■ Problem
Transcribe each line of the material as it is, and drop any picture.
——
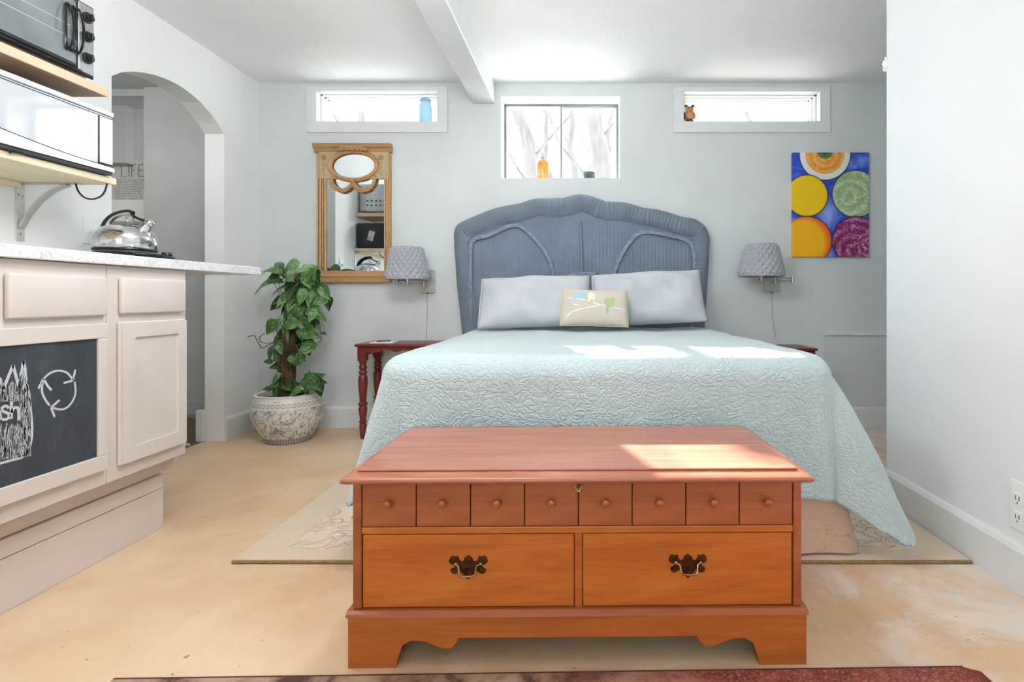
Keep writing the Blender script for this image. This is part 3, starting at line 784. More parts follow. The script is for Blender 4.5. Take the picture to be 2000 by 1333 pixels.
for q in ([(921,700),(920,600),(921,520),(923,478),(934,467),(958,461),(986,447),(1012,442),(1033,455),(1056,480),(1073,508),(1084,545),(1090,580)],
          [(1194,580),(1201,534),(1209,508),(1227,478),(1246,458),(1268,455),(1302,462),(1338,471),(1352,488),(1354,530),(1351,620),(1348,700)],
          [(1112,541),(1126,537),(1138,536),(1150,536),(1164,536)]):
    build('braid_trim', braid(q), m_braid, hbd, 'full')
build('centre_rib', MB().tube([P(1133,436,HY-.032), P(1135,480,HY-.034), P(1138,560,HY-.034)], .011, 10), m_wick, hbd, True)
for s_ in (908, 1372): 
    q = P(s_, 770, HY); build('post', MB().box((q.x-.025, HY-.02, 0), (q.x+.025, HY+.02, q.z+.03), .005), m_wick, hbd)
# ------------------------------------------------------------------ kitchen run on the left
m_cab = M('blush_cream_cabinet_paint', S(222,212,205), S(217,206,199), 5, .45, 0, .03, 60)
m_cabin = M('cabinet_shadow_gap', S(120,90,66), S(100,74,54), 20, .8)
XF = -1.625
def cab_unit(name, label, y0, y1, drawers, doors):
    t = thing(name, label, 'cabinet', ((-2.3+XF)/2, (y0+y1)/2, .0))
    build('carcass', MB().box((-2.31, y0+.002, .294), (XF-.02, y1-.002, 1.032)), m_cab, t)
    # face frame
    ys = sorted({y0, y1})
    mb = MB()
    build('face_frame', MB().box((XF-.02, y0, .292), (XF, y1, 1.032), .001), m_cab, t)
    for a, b, c, d in drawers:
        build('drawer_front', MB().box((XF, a, c), (XF+.019, b, d), .0065, 3), m_cab, t, .5)
    for a, b, c, d, kind in doors:
        w_ = .052
        if kind == 'panel':
            dr = build('door', MB().box((XF, a, c), (XF+.012, b, d)), m_cab, t)
            fr = MB(); 
            for q in (((XF+.012, a, c), (XF+.020, b, c+w_)), ((XF+.012, a, d-w_), (XF+.020, b, d)), ((XF+.012, a, c+w_), (XF+.020, a+w_, d-w_)), ((XF+.012, b-w_*.8, c+w_), (XF+.020, b, d-w_))):
                fr.box(*q)
            # bevelled outer lip
            build('door_frame', fr, m_cab, dr)
            build('lip', MB().box((XF+.001, a-.004, c-.004), (XF+.011, b+.004, d+.004), .003, 2), m_cab, dr)
        else:
            dr = build('door', MB().box((XF, a, c), (XF+.008, b, d)), m_cab, t)
            A, B, C_, D = kind
            for q in (((XF+.008, a, c), (XF+.019, b, C_)), ((XF+.008, a, D), (XF+.019, b, d)), ((XF+.008, a, C_), (XF+.019, A, D)), ((XF+.008, B, C_), (XF+.019, b, D))):
                build('frame_rail', MB().box(*q, .0025, 2), m_cab, dr)
    return t
cabA = cab_unit('base_cabinet', 'cream base cabinet with a chalkboard door', 1.04, 1.820, [(1.497,1.806,.862,.991),(1.13,1.44,.862,.991)], [(1.13,1.806,.346,.836,(1.18,1.772,.397,.787))])
cabB = cab_unit('base_cabinet', 'cream base cabinet with a plain panelled door beside the arch', 1.8225, 2.18, [(1.863,2.160,.866,.992)], [(1.863,2.160,.343,.833,'panel')])
# chalkboard panel and chalk marks belong to the cabinet door
door = [c for c in cabA.children if c.name.startswith('door')][0]
def chalk_mat():
    t = NT('slate_chalkboard'); v = t.coord('Object', (1,3,1)); n = t.noise(v, 4, 6, .7, .5); n2 = t.noise(t.coord('Object', (1,20,3)), 6, 4)
    c = t.ramp(t.math('ADD', t.math('MULTIPLY', n, .7), t.math('MULTIPLY', n2, .3)), [(.35, S(50,56,64)), (.55, S(60,67,75)), (.75, S(82,89,97))])
    return t.out(c, .75)
cb = build('chalkboard', MB().box((XF+.008, 1.18, .397), (XF+.0115, 1.772, .787)), chalk_mat(), door)
cb['label'] = 'dark slate chalkboard panel'
XC = XF+.0117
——
■ Result
Keep writing the Blender script for this image. This is part 3, starting at line 784. More parts follow. The script is for Blender 4.5. Take the picture to be 2000 by 1333 pixels.
for q in ([(921,700),(920,600),(921,520),(923,478),(934,467),(958,461),(986,447),(1012,442),(1033,455),(1056,480),(1073,508),(1084,545),(1090,580)],
          [(1194,580),(1201,534),(1209,508),(1227,478),(1246,458),(1268,455),(1302,462),(1338,471),(1352,488),(1354,530),(1351,620),(1348,700)],
          [(1112,541),(1126,537),(1138,536),(1150,536),(1164,536)]):
    build('braid_trim', braid(q), m_braid, hbd, 'full')
build('centre_rib', MB().tube([P(1133,436,HY-.032), P(1135,480,HY-.034), P(1138,560,HY-.034)], .011, 10), m_wick, hbd, True)
for s_ in (908, 1372): 
    q = P(s_, 770, HY); build('post', MB().box((q.x-.025, HY-.02, 0), (q.x+.025, HY+.02, q.z+.03), .005), m_wick, hbd)
# ------------------------------------------------------------------ kitchen run on the left
m_cab = M('blush_cream_cabinet_paint', S(222,212,205), S(217,206,199), 5, .45, 0, .03, 60)
m_cabin = M('cabinet_shadow_gap', S(120,90,66), S(100,74,54), 20, .8)
XF = -1.625
def cab_unit(name, label, y0, y1, drawers, doors):
    t = thing(name, label, 'cabinet', ((-2.3+XF)/2, (y0+y1)/2, .0))
    build('carcass', MB().box((-2.31, y0+.002, .294), (XF-.02, y1-.002, 1.032)), m_cab, t)
    # face frame
    ys = sorted({y0, y1})
    mb = MB()
    build('face_frame', MB().box((XF-.02, y0, .292), (XF, y1, 1.032), .001), m_cab, t)
    for a, b, c, d in drawers:
        build('drawer_front', MB().box((XF, a, c), (XF+.019, b, d), .0065, 3), m_cab, t, .5)
    for a, b, c, d, kind in doors:
        w_ = .052
        if kind == 'panel':
            dr = build('door', MB().box((XF, a, c), (XF+.012, b, d)), m_cab, t)
            fr = MB(); 
            for q in (((XF+.012, a, c), (XF+.020, b, c+w_)), ((XF+.012, a, d-w_), (XF+.020, b, d)), ((XF+.012, a, c+w_), (XF+.020, a+w_, d-w_)), ((XF+.012, b-w_*.8, c+w_), (XF+.020, b, d-w_))):
                fr.box(*q)
            # bevelled outer lip
            build('door_frame', fr, m_cab, dr)
            build('lip', MB().box((XF+.001, a-.004, c-.004), (XF+.011, b+.004, d+.004), .003, 2), m_cab, dr)
        else:
            dr = build('door', MB().box((XF, a, c), (XF+.008, b, d)), m_cab, t)
            A, B, C_, D = kind
            for q in (((XF+.008, a, c), (XF+.019, b, C_)), ((XF+.008, a, D), (XF+.019, b, d)), ((XF+.008, a, C_), (XF+.019, A, D)), ((XF+.008, B, C_), (XF+.019, b, D))):
                build('frame_rail', MB().box(*q, .0025, 2), m_cab, dr)
    return t
cabA = cab_unit('base_cabinet', 'cream base cabinet with a chalkboard door', 1.04, 1.820, [(1.497,1.806,.862,.991),(1.13,1.44,.862,.991)], [(1.13,1.806,.346,.836,(1.18,1.772,.397,.787))])
cabB = cab_unit('base_cabinet', 'cream base cabinet with a plain panelled door beside the arch', 1.8225, 2.18, [(1.863,2.160,.866,.992)], [(1.863,2.160,.343,.833,'panel')])
# chalkboard panel and chalk marks belong to the cabinet door
door = [c for c in cabA.children if c.name.startswith('door')][0]
def chalk_mat():
    t = NT('slate_chalkboard'); v = t.coord('Object', (1,3,1)); n = t.noise(v, 4, 6, .7, .5); n2 = t.noise(t.coord('Object', (1,20,3)), 6, 4)
    c = t.ramp(t.math('ADD', t.math('MULTIPLY', n, .7), t.math('MULTIPLY', n2, .3)), [(.35, S(50,56,64)), (.55, S(60,67,75)), (.75, S(82,89,97))])
    return t.out(c, .75)
cb = build('chalkboard', MB().box((XF+.008, 1.18, .397), (XF+.0115, 1.772, .787)), chalk_mat(), door)
cb['label'] = 'dark slate chalkboard panel'
XC = XF+.0117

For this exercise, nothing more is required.